The C of Red at the Saddledome
The C of Red was a Calgary Flames playoff tradition where every fan in the Saddledome wore red, and the building filled with a single colour from ice level to the upper bowl. The tradition started in 1986, peaked during the 2004 Cup run, and made the Saddledome one of the most televised home crowds in NHL history.
How it started, 1986
The 1986 Smythe Division Final between Calgary and Edmonton was the first NHL playoff series where Saddledome fans coordinated to wear red en masse. The Calgary Sun and the Calgary Herald printed full-page red panels that fans could hold up. The team distributed Red sticks (foam noisemakers in red) at the gates. By Game 5 the building was uniformly red, in a way that played dramatically on Hockey Night in Canada broadcasts.

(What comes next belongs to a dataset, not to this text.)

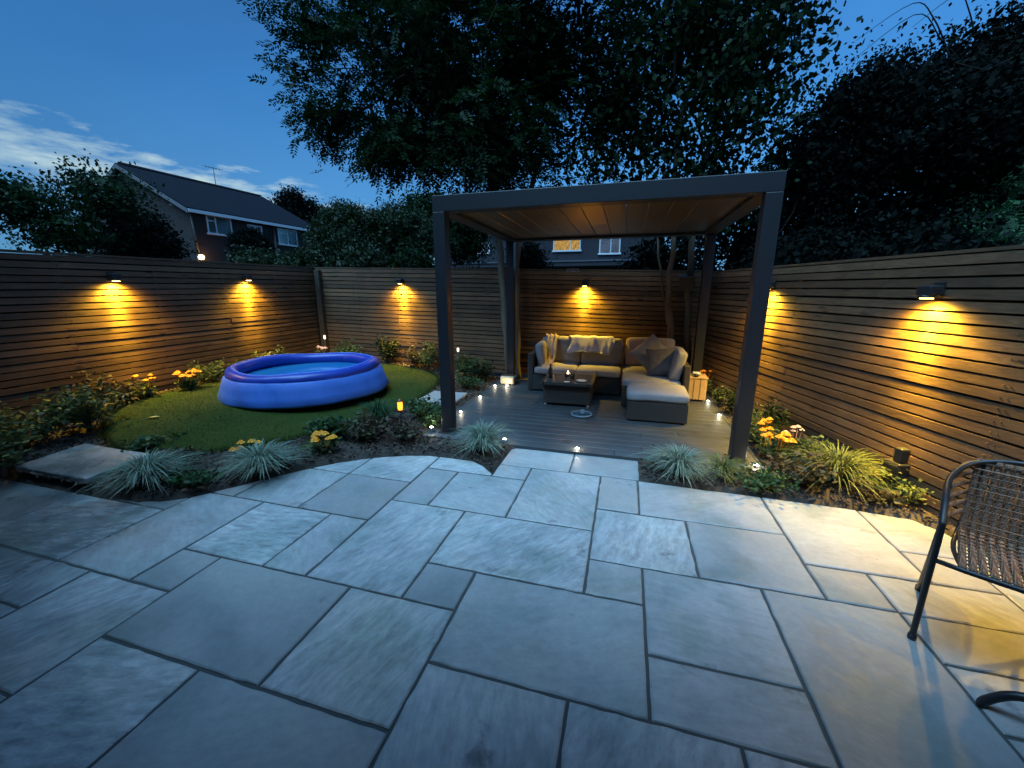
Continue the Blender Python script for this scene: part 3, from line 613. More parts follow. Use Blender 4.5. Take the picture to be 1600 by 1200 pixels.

The tradition stuck. Through the rest of the 1980s, every Saddledome playoff game saw fans dressed in red. The team encouraged it; broadcasters loved it; opposing teams remarked that the building felt different from any other in the league.
The 2004 peak
The C of Red reached its absolute peak during the 2004 Cup run. Calgary, captained by Jarome Iginla, surprised the league by reaching the Stanley Cup Final after years of rebuilding. Every Saddledome home game during that run was packed, red, deafening. Fans started lining up outside the building hours before puck drop. The Red Mile, named for the colour as much as for the geography along 17th Avenue SW, started forming after every win.
For Calgarians who watched the 2004 run, the C of Red wasn't just a stadium aesthetic. It was a way of identifying each other on the streets afterward. If you were wearing red, you were one of us. The shirt itself wasn't necessarily a Flames jersey; sometimes it was a t-shirt, a sweater, a hat. Red was the entry ticket to the city's collective mood that spring.
The anatomy
The Saddledome's official capacity for hockey is 19,289. During the C of Red era, the question wasn't whether 19,000 fans would wear red; it was whether the few who didn't would feel uncomfortable enough to wear red anyway. Visiting fans typically did wear red, just to blend in. The cumulative effect, broadcast on television, was a wall of colour with no breaks.
The colour's source: the Flames' primary jersey since the franchise moved to Calgary in 1980 has been red, with white and gold accents. Calgary's CFL team, the Stampeders, also wear red. The 1988 Calgary Olympics chose red as the dominant colour for marketing. By the time the C of Red emerged in 1986, red was already the city's colour. The C of Red was the synthesis of all of it.
Why it mattered to opposing teams
The Saddledome's acoustics aren't great by modern standards. The building's hyperbolic-paraboloid roof traps sound in patterns that engineers have called inconsistent. But during a packed playoff night with the C of Red, the building got loud in a sustained way that visiting players described as different from other arenas. Wayne Gretzky once said in an interview that the only NHL building louder than the Saddledome on a playoff night was the Bell Centre in Montreal, and only sometimes.
The visual unity helped. Players said the wall of red made the room feel smaller than it was. The pace seemed faster. The pressure on visiting players, on penalty kills especially, was harder to push through.
The post-2004 era
After the 2004 Cup Final, the Flames went through years of less-successful seasons. The C of Red continued during home playoff games but with less intensity. By the 2010s, the tradition had faded somewhat. The team's branding has continued to lean on red, but the synchronized fan effort isn't quite what it was in the 1980s and 2004.
The 2022 playoff run, the first deep run in years, brought back some of the tradition. The home Battle of Alberta games in the second-round series against Edmonton were nearly all-red crowds again. The energy was real but it was, for veteran fans, slightly different from 2004. Fewer people had grown up with the tradition; more had just heard about it.
Where it goes
The Saddledome will host its final NHL playoff games in spring 2027 if the Flames qualify. If they do, expect a final, conscious return of the C of Red, partly out of nostalgia, partly out of the knowledge that this is the last time the tradition will exist in this building. The Scotia Place crowd will probably also wear red. But Scotia Place will be a different room.
The C of Red was a Saddledome thing more than a Flames thing. It existed because the building's geometry, the city's colour, and the playoff intensity of the 1980s all aligned. New buildings don't easily inherit traditions like that. The C of Red, in its purest form, is one of the things Calgary loses when the Saddledome comes down.